Commercially, the town obtains most of its revenue through alcohol sales, as the food is of the quality one discovers in a prison or a psychiatric ward (food poisoning from local restaurants remains a tragically uncorrected problem). Otherwise, the downtown area boasts a wide array of antique stores, for it is standard practice by shop owners to buy out furniture and valuables from the elderly while they lay on their death beds in Jennings McCall assisted living center. If not for the elderly or for college students, the town would die financially. Additionally, the few banks in the area struggle so visibly at meeting their quotas that fraud is prevelant and rampant. One college student named Mr. Hoffman attempted to found his own bank after a personal demonstration, suffice to say Mr. Hoffman is no longer amoung the living.

Besides the college and the commercial sector, the town is home to a Grand Masonic Lodge, that operates under the auspices of a business. Linking it to the West Gate by a community of Masons, their force on the town maintains a truely disgusting effect. The moral and spiritual ramparts of the town are non-existance, by virtue of a close relationship to the secret society, which subsumes wealth and young bodies like a maniacal Moloch devouring through the resistant and open-hearted. Truely disparaging is the fact that cocaine use is rampant through out the town, particularly in the Masonic lodges. It is not uncommon to witness the mayor waltzing through the streets in a frenzy early in the morning, white snot dripping from his nose and his pupils as wide as dinner plates. Truely, the Masons have wrought nothing but starvation of the spirit on the town.

On the other hand, Forest Grove serves as the perfect atmosphere for lovers, in that a boy may find a girl to be gorgeous and ephemereal in contrast to the stark disgust of setting. Romance is often the only way to alleviate real and imagined sufferings, and this holds truer for the town of Forest Grove.
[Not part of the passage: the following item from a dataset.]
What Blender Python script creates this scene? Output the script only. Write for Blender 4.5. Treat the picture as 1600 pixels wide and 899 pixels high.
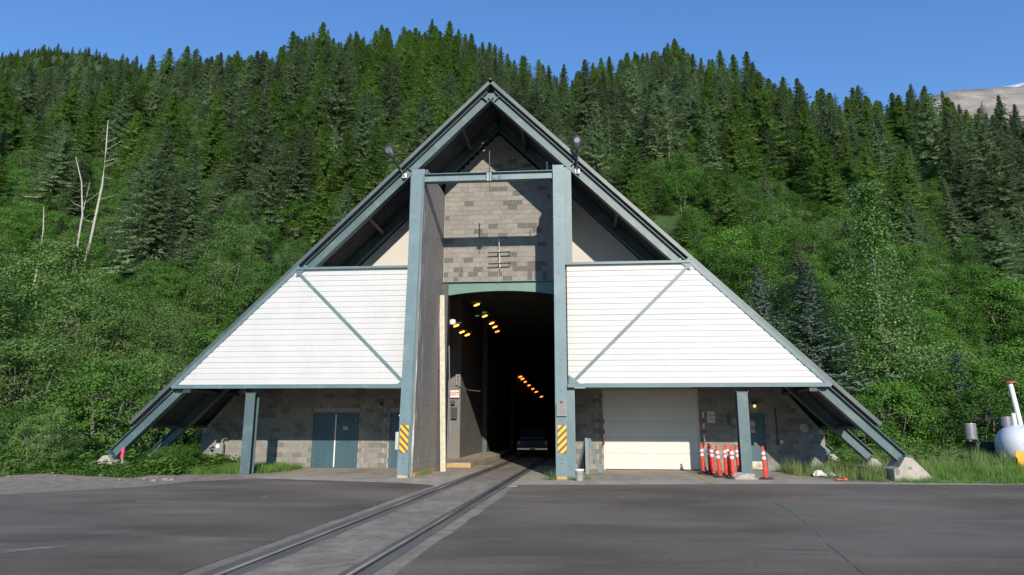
import bpy, bmesh, math, random
from mathutils import Vector, Matrix, noise
from math import sin, cos, tan, pi, sqrt, atan2, radians
random.seed(7)
S = bpy.context.scene
for o in list(bpy.data.objects): bpy.data.objects.remove(o)

# ------------------------------------------------------------------ camera
yaw, pitch, roll, CX, CH, FPX = 0.088, 0.2037, 0.002, 2.943, 1.674, 1055.0
cd = bpy.data.cameras.new('camera'); cam = bpy.data.objects.new('camera', cd)
S.collection.objects.link(cam); S.camera = cam
cd.sensor_width = 36; cd.lens = FPX/1600*36; cd.clip_end = 6000; cd.clip_start = .1
F = Vector((-sin(yaw)*cos(pitch), cos(yaw)*cos(pitch), sin(pitch)))
R = Vector((cos(yaw), sin(yaw), 0)); U = R.cross(F)
R2 = R*cos(roll)+U*sin(roll); U2 = -R*sin(roll)+U*cos(roll)
cam.matrix_world = Matrix(((R2.x, U2.x, -F.x, CX), (R2.y, U2.y, -F.y, 0), (R2.z, U2.z, -F.z, CH), (0, 0, 0, 1)))

# ------------------------------------------------------------------ sky, sun, exposure
SUN = Vector((.23, -1, .415)).normalized()          # towards the sun: behind the camera, to the right
elev = math.asin(SUN.z); az = atan2(SUN.x, SUN.y)
w = bpy.data.worlds.new('World'); S.world = w; w.use_nodes = True
nt = w.node_tree; bg = nt.nodes['Background']
sky = nt.nodes.new('ShaderNodeTexSky'); sky.sky_type = 'NISHITA'; sky.sun_disc = False
sky.sun_elevation = elev; sky.sun_rotation = az
sky.air_density = 1.5; sky.dust_density = 0.0; sky.ozone_density = 8.0
tint = nt.nodes.new('ShaderNodeVectorMath'); tint.operation = 'MULTIPLY'; tint.inputs[1].default_value = (1.05, 1.08, 1.22)
nt.links.new(sky.outputs[0], tint.inputs[0]); nt.links.new(tint.outputs[0], bg.inputs[0]); bg.inputs[1].default_value = 0.15
sl = bpy.data.lights.new('sun', 'SUN'); sl.energy = 4.9; sl.angle = radians(.5); sl.color = (1, .915, .77)
so = bpy.data.objects.new('sun', sl); S.collection.objects.link(so)
so.rotation_euler = SUN.to_track_quat('Z', 'Y').to_euler()
S.view_settings.view_transform = 'Standard'; S.view_settings.look = 'None'
S.view_settings.exposure = 0.0; S.view_settings.gamma = 1
S.render.engine = 'CYCLES'
S.cycles.max_bounces = 6; S.cycles.diffuse_bounces = 2; S.cycles.transparent_max_bounces = 4

# ------------------------------------------------------------------ helpers
COL = S.collection
def link(o): COL.objects.link(o); return o
def tag(o, label=None, cat=None, group=None, kind=None):
    if label: o['label'] = label
    if cat: o['category'] = cat
    if group: o['group'] = group
    if kind: o['kind'] = kind
    return o
def empty(name, loc=(0, 0, 0), rz=0, label=None, cat=None, group=None):
    o = bpy.data.objects.new(name, None); link(o); o.location = loc; o.rotation_euler = (0, 0, rz)
    o.empty_display_size = .3
    return tag(o, label, cat, group)
def meshobj(name, me, parent=None, loc=(0, 0, 0), rot=(0, 0, 0)):
    o = bpy.data.objects.new(name, me); link(o); o.location = loc; o.rotation_euler = rot
    if parent: o.parent = parent
    return o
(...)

Fall in love, but upon the production of children, a terrible loss, for the Masons will educate them in summer camps and force them to watch one unfortunate child get hacked to pieces by a well-trained torture artist. Still, in the depths of hell, romance blossoms and is made all the more beautiful.

My advice to persons who unceremoniously discover themselves trapped in the town of Forest Grove is to fight like tomorrow will never come, to embrace the bravery of the sword with an iron heart, to hack your way from the oily pits of rural despair with the mammoth tusk of truth and courage. The roads are disorientating and filled with pick-up trucks boasting machine-guns, so escape by vehicle is rarely effective. Rather, I recommend walking through the middle of traffic, thereby stunning the crowd with your knight-like resolve...but otherwise for visitors, the only advice I can really give is not to remain for you will hate there like you have never hated before, and if you remain long enough to need a job, you will work as if you were rowing in a slave's galley.